La scuola è terminata, le giornate si allungano, l’aria è ormai calda, il parco si ripopola di persone di qualsiasi età,
soprattutto bambini e ragazzi. Mi ritornano alla mente i miei figli che giocavano con altri bambini che neanche conoscevano, felici spensierati incuranti di ciò che c’era intorno, fino a sera instancabili, con tutta l’energia e la vita davanti a sé quando il tempo pareva infinito.
Torno ancora più indietro nel tempo. Ritorno alla mia infanzia, quando i genitori riuscivano a trovare il tempo e il modo per dedicare attenzioni ai figli, perché quello era il loro compito: educare, guidare, ascoltare e sostenere. Ora invece in molti genitori regna l’indifferenza, l’egoismo elevato all’ennesima potenza, i figli sono spesso parcheggiati in scuole, campi estivi o palestre, scuole private fino a tardo pomeriggio e mi chiedo, alla fine cosa resta della relazione familiare? Il nulla. Non ci si preoccupa più di quello che fanno durante la giornata, magari gli si chiede, cos’hai fatto oggi a scuola? Ma in quanti ascoltano con attenzione la risposta, chi si ritaglia uno spazio di intimità con i figli, chi può consapevolmente dire di conoscerli dato che il tempo passato insieme fino al momento di andare a letto brucia liquefatto come lava di vulcano.
Giostrine, altalena, la casetta con le scale, la bicicletta, lo scivolo.
Chi ha paura, chi è spavaldo, emozioni contrastanti, bimbi di età diverse che giocano insieme e in alcuni emergono già tratti della loro personalità, che è appena in embrione o solo verde germoglio. Piccole anime si confondono e nascondono dietro i cespugli e tra i fiori, gemme speciali che stanno per sbocciare. Che bello vederli giocare insieme. “Ti farò arrivare fino alla luna” “Dai, ti spingo ancora più forte”, “No! Basta, ho paura fammi scendere”, “Lei mi ha fatto male”, “Voglio giocare anch’io!”. E dondolano, corrono, saltano, giocano, ridono, si abbracciano. E ancora indietro nel tempo e nello spazio rivedo i figli giocare, me stessa a seguirli con lo sguardo, a immaginarli da grandi con la speranza che non si lascino sopraffare da cattive compagnie e crescano come bravi ragazzi educati e rispettosi degli altri. Ora guardo figli dell’oggi lì sotto gli occhi non proprio vigili delle loro mamme che chiacchierano tra di loro sedute sulle panchine. Lo scenario d'insieme? Ognuno cerca e si ritaglia il proprio spazio. Più in là sulla panchina due innamorati abbracciati si scambiano sguardi di complicità ed effusioni, sogni, promesse.

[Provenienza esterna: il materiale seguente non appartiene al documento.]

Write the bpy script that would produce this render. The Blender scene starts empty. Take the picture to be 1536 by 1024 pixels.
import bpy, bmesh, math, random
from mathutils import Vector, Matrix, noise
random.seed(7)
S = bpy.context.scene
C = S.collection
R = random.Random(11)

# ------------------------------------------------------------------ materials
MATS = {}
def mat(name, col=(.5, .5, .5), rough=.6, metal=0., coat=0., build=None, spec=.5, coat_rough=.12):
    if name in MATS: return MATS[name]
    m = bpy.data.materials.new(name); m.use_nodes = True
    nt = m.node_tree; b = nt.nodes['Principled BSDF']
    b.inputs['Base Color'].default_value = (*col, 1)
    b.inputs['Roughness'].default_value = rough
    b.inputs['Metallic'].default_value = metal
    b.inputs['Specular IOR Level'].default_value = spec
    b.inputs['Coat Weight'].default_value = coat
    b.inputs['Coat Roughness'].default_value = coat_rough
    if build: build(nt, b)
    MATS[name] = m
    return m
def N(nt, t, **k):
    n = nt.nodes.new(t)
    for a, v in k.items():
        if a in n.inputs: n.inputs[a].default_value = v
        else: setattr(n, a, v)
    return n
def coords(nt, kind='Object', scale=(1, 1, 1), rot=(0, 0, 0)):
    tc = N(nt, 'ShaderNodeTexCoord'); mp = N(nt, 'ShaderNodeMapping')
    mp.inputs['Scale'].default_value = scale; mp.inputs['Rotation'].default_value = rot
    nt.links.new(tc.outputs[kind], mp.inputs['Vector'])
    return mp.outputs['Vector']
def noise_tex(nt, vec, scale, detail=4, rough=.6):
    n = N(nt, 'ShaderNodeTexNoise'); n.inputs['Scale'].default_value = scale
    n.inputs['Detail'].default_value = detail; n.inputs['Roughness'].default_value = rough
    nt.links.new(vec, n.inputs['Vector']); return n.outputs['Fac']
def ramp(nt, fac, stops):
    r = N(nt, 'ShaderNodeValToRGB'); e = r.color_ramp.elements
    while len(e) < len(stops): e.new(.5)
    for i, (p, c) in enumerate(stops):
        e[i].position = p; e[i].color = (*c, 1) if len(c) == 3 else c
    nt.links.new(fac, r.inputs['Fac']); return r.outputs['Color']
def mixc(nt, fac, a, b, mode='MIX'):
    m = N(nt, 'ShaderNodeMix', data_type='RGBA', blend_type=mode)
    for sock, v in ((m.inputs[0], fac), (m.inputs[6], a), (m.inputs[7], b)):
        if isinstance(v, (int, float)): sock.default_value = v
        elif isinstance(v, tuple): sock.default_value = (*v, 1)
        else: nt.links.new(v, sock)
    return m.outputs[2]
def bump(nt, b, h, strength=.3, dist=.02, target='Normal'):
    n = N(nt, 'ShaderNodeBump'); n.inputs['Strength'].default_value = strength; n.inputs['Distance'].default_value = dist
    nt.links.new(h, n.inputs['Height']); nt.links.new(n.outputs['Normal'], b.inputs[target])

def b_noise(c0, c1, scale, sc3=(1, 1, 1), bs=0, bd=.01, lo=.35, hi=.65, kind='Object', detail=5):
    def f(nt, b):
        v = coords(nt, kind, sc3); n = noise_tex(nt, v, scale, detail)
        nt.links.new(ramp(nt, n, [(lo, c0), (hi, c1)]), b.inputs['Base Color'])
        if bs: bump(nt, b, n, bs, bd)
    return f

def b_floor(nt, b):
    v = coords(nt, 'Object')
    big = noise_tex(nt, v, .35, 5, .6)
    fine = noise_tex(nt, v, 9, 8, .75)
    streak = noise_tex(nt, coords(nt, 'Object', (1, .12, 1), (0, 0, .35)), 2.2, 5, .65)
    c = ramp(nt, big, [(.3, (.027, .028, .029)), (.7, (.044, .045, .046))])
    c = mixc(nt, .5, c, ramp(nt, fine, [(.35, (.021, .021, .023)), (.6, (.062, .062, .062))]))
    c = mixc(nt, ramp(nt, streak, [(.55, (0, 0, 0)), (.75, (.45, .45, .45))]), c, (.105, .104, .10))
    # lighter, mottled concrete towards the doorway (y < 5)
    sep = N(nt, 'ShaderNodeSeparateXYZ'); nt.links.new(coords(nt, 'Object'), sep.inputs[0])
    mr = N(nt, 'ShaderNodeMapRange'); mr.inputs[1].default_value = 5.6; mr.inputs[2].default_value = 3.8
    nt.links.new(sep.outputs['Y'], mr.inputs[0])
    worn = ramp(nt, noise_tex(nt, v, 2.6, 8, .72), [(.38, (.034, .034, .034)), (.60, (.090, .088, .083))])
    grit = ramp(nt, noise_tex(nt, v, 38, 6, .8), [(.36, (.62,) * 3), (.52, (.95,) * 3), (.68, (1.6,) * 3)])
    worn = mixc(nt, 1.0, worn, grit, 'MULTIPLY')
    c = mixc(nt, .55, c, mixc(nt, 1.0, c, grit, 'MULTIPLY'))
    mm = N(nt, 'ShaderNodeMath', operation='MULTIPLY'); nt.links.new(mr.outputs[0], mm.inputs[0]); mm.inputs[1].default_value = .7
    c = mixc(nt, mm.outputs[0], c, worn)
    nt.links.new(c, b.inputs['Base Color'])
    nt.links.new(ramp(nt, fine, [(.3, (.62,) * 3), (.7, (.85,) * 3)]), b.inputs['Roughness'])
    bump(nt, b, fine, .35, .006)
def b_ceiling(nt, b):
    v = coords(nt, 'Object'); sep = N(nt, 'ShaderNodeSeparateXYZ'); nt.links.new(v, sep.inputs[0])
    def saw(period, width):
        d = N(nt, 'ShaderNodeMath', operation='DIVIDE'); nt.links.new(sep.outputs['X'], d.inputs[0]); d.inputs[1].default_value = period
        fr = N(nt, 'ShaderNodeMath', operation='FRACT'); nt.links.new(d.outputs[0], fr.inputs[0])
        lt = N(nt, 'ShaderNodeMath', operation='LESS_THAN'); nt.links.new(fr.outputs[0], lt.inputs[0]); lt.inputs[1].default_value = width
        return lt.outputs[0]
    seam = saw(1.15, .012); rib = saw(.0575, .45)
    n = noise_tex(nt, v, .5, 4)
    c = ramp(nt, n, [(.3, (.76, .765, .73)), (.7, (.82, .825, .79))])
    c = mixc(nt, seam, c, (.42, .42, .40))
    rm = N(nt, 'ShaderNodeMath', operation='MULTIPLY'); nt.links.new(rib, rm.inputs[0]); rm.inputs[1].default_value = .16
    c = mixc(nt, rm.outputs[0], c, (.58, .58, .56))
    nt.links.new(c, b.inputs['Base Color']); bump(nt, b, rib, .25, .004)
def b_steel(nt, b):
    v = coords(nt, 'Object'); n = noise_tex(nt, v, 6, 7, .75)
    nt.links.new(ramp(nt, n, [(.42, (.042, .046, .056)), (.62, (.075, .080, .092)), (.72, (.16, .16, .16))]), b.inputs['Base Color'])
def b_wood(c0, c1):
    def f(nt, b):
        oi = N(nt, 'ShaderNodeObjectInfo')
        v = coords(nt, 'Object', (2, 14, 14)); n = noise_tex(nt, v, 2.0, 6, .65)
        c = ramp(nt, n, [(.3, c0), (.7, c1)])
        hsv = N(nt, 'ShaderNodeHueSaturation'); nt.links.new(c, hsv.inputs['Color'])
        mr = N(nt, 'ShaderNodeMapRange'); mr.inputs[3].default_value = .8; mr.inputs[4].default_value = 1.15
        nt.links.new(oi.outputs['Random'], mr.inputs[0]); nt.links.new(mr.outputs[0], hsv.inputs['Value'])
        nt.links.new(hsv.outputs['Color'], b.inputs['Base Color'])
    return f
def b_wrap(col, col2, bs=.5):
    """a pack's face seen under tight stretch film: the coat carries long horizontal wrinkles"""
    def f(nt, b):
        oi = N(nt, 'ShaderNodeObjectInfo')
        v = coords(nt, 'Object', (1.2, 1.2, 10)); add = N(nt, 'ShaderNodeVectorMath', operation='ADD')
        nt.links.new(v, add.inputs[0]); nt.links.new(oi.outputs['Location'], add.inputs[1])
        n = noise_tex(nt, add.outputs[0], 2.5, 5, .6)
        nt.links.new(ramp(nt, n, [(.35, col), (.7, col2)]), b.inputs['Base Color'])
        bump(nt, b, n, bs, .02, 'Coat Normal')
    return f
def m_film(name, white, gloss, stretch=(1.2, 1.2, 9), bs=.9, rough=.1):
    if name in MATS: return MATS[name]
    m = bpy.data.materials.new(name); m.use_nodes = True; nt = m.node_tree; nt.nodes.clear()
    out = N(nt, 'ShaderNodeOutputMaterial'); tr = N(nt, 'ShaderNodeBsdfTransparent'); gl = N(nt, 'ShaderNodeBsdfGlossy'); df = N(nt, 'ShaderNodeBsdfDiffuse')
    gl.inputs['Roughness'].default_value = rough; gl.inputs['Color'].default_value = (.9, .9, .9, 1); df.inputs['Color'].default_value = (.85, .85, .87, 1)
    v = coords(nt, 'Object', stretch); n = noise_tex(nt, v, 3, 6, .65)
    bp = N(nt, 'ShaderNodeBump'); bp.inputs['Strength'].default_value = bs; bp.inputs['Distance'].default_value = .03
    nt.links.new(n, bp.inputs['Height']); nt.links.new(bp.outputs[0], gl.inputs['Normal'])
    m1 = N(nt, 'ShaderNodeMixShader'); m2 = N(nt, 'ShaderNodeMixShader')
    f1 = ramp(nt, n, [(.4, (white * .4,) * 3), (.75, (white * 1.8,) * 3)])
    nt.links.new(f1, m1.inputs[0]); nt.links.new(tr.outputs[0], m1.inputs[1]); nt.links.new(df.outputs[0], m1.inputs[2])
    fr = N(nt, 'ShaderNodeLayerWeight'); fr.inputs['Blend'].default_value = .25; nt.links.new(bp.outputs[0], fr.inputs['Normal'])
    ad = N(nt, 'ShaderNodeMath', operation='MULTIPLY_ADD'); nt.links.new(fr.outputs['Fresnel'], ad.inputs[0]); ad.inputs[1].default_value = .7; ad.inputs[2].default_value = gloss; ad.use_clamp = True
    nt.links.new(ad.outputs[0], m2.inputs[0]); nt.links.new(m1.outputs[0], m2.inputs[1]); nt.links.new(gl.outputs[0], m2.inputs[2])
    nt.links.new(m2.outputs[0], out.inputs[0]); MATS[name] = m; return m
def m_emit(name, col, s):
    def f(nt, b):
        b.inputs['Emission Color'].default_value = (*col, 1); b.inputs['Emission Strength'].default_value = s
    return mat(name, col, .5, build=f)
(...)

Laggiù sotto un albero invece una coppia litiga, emergono manifestazioni di intolleranza nei confronti dell’altro, ché oggigiorno, il livello di sopportazione tra le coppie pare essere al gradino più basso, basta poco per dire “Basta, lasciamoci”, incuranti talvolta persino della vita dei figli che poi dovranno dividersi tra mamma e papà, figli di una generazione più debole che vive le relazioni in modo frettoloso e superficiale, incapace di gestire emozioni e discernere tra ciò che è giusto o sbagliato. Una coppia di anziani, seduti su un'altra panchina, uno accanto all’altro, quanti ricordi nella loro lunga vita, testimoni che hanno vissuto evoluzioni di pensiero, cambiamenti epocali legati alle loro esperienze di vita e si confrontano ancora e ancora sull’attuale modo di relazionarsi ed agire degli adolescenti e delle giovani coppie, così lontano da ciò che hanno affrontato “ai loro tempi”, quando invece le persone erano più semplici e spontanee, parlavano e parlavano delle loro esperienze, del loro agire quotidiano, vivevano la comunità e il vicinato in modo sereno, aiutandosi l’un l’altro, condividendo il tempo, lo spazio, le emozioni.
Più in là si gioca con la palla. Che bello credevo che ormai fosse un gioco superato e invece c’è chi calcia ancora sfidandosi in due o in squadra, antico gioco eterno, come l’infinito e vorticoso scorrere del tempo rotola la palla senza fermarsi, ribaltando i pensieri, riprendendo il movimento incessante del nostro pianeta che custodisce impronte tracce del passaggio su questa terra di ognuno di noi.